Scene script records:
==============================

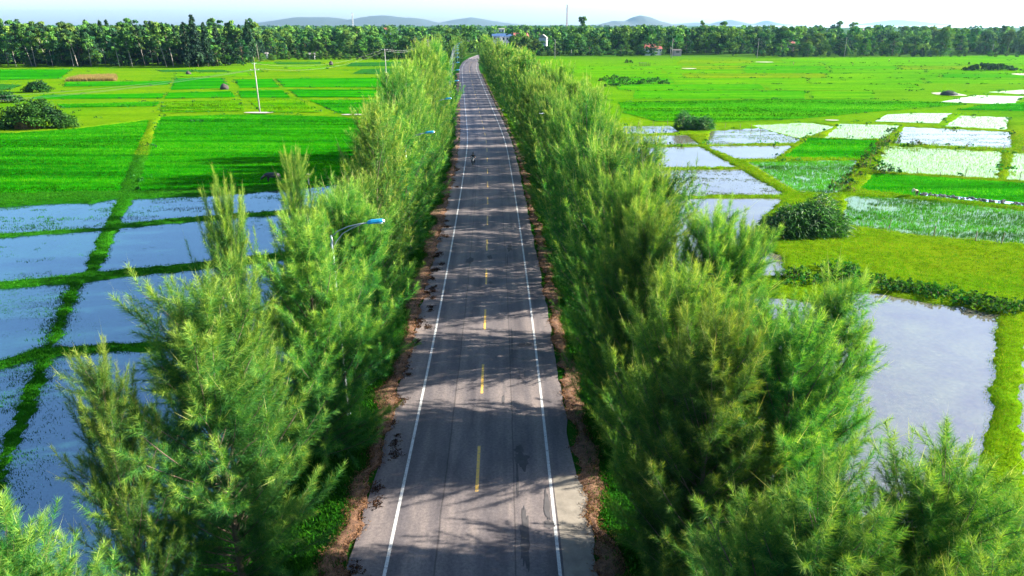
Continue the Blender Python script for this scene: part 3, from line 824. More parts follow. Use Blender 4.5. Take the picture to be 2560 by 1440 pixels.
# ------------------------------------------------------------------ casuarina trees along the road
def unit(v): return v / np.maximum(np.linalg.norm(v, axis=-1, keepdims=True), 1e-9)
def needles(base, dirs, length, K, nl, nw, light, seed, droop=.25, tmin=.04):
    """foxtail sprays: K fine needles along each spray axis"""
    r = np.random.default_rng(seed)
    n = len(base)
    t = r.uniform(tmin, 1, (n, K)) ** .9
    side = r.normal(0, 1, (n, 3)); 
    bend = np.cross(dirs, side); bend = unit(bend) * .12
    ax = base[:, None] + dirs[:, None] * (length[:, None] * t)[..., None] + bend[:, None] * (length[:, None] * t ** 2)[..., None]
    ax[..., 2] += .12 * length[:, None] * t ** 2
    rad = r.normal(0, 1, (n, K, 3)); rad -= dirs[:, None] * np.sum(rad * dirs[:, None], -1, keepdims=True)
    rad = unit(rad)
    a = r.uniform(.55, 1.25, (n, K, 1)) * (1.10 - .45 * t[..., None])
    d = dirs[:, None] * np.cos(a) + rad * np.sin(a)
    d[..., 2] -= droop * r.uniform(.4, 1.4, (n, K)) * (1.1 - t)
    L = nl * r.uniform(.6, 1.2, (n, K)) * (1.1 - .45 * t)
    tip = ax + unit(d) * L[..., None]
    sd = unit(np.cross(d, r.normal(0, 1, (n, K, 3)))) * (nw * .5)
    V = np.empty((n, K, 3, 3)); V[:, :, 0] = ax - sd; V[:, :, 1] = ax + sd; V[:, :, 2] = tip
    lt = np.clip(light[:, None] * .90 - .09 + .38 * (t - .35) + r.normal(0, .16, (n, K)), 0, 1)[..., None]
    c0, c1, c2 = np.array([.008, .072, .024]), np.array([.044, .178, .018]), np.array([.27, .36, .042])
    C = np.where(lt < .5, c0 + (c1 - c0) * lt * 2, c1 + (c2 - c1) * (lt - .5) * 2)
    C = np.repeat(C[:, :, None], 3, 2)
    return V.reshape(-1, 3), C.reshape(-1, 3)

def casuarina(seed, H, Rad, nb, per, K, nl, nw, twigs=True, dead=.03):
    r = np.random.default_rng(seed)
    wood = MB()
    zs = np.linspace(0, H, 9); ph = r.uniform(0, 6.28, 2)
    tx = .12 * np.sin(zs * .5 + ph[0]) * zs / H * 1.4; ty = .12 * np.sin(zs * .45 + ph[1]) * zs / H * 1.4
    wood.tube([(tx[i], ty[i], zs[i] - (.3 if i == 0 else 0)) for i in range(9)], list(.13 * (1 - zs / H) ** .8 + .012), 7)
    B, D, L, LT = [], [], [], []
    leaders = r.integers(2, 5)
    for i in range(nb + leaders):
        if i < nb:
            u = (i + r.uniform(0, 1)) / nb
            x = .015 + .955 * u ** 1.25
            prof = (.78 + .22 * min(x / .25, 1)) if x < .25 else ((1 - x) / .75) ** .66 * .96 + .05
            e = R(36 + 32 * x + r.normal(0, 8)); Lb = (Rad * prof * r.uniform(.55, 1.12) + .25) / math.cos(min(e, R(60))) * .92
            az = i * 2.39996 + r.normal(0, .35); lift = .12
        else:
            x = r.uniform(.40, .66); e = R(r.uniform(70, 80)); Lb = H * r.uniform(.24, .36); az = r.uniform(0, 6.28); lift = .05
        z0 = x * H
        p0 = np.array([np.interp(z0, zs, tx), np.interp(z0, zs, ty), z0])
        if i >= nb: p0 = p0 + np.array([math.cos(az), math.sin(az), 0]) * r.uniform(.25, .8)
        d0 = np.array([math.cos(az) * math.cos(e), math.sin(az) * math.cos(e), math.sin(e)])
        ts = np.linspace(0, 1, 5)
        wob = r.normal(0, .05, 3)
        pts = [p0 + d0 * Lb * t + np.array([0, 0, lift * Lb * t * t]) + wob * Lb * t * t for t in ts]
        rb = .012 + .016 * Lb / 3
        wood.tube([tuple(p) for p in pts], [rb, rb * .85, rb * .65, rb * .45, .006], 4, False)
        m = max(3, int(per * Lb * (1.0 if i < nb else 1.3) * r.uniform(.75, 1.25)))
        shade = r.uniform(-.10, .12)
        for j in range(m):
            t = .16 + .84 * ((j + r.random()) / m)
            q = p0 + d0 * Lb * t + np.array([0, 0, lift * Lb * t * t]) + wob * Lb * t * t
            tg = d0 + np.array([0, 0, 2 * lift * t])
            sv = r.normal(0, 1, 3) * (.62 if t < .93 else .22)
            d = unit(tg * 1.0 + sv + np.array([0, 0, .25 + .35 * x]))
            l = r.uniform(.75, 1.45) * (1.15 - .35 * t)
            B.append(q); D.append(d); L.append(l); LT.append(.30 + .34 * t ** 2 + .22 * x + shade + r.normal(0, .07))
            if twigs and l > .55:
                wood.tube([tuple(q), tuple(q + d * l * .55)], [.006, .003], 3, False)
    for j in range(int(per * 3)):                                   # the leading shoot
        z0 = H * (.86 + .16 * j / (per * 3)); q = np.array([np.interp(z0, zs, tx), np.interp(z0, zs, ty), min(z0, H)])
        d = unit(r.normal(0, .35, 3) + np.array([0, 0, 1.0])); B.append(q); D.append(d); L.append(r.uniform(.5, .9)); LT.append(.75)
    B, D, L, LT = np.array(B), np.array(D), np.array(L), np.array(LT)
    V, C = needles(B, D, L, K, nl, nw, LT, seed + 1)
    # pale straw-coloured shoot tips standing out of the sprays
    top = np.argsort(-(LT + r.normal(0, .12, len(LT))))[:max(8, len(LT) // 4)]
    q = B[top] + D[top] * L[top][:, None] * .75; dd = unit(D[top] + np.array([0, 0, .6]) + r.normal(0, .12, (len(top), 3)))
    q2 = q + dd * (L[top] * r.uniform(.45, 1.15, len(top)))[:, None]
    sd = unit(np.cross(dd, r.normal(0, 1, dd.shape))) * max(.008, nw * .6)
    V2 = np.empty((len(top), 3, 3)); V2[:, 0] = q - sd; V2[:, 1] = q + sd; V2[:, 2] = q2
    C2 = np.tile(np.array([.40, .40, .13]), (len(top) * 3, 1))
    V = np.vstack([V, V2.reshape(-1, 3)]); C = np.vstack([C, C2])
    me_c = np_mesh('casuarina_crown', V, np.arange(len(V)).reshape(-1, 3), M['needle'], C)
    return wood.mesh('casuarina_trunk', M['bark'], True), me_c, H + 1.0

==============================

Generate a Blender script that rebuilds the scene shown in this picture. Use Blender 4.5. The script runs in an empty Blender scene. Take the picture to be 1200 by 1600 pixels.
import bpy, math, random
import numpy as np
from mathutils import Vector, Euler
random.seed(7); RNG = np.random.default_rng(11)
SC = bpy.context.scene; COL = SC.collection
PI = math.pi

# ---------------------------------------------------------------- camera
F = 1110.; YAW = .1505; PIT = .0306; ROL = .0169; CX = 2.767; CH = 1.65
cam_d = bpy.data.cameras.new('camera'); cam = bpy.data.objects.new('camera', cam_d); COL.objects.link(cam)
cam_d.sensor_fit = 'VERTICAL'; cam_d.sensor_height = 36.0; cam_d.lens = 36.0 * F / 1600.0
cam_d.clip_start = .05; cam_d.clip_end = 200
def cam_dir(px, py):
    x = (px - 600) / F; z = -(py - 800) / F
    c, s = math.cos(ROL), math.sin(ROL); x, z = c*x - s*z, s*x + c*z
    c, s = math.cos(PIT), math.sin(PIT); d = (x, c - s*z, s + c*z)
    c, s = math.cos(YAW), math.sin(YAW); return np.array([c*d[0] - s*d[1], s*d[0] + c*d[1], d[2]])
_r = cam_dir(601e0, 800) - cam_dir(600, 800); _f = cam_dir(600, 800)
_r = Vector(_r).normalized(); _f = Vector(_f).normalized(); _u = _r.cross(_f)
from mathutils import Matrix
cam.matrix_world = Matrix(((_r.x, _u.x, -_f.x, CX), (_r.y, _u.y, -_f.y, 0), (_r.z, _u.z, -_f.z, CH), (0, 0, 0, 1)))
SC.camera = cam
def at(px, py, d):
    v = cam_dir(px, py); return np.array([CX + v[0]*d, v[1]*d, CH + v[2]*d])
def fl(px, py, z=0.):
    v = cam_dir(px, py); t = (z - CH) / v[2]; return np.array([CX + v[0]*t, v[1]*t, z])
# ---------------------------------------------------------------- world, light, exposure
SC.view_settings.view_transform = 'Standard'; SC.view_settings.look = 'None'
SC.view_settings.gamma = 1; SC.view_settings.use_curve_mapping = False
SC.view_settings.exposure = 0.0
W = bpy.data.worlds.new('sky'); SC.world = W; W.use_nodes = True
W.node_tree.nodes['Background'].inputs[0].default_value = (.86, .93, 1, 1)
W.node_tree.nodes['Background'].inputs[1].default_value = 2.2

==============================

## REQUIRED TASK
Everything from the line that contains "Generate a Blender" through the line that contains "PI = math.pi" is to be transcribed exactly, and nothing outside that range.

## FULL SOLUTION
Generate a Blender script that rebuilds the scene shown in this picture. Use Blender 4.5. The script runs in an empty Blender scene. Take the picture to be 1200 by 1600 pixels.
import bpy, math, random
import numpy as np
from mathutils import Vector, Euler
random.seed(7); RNG = np.random.default_rng(11)
SC = bpy.context.scene; COL = SC.collection
PI = math.pi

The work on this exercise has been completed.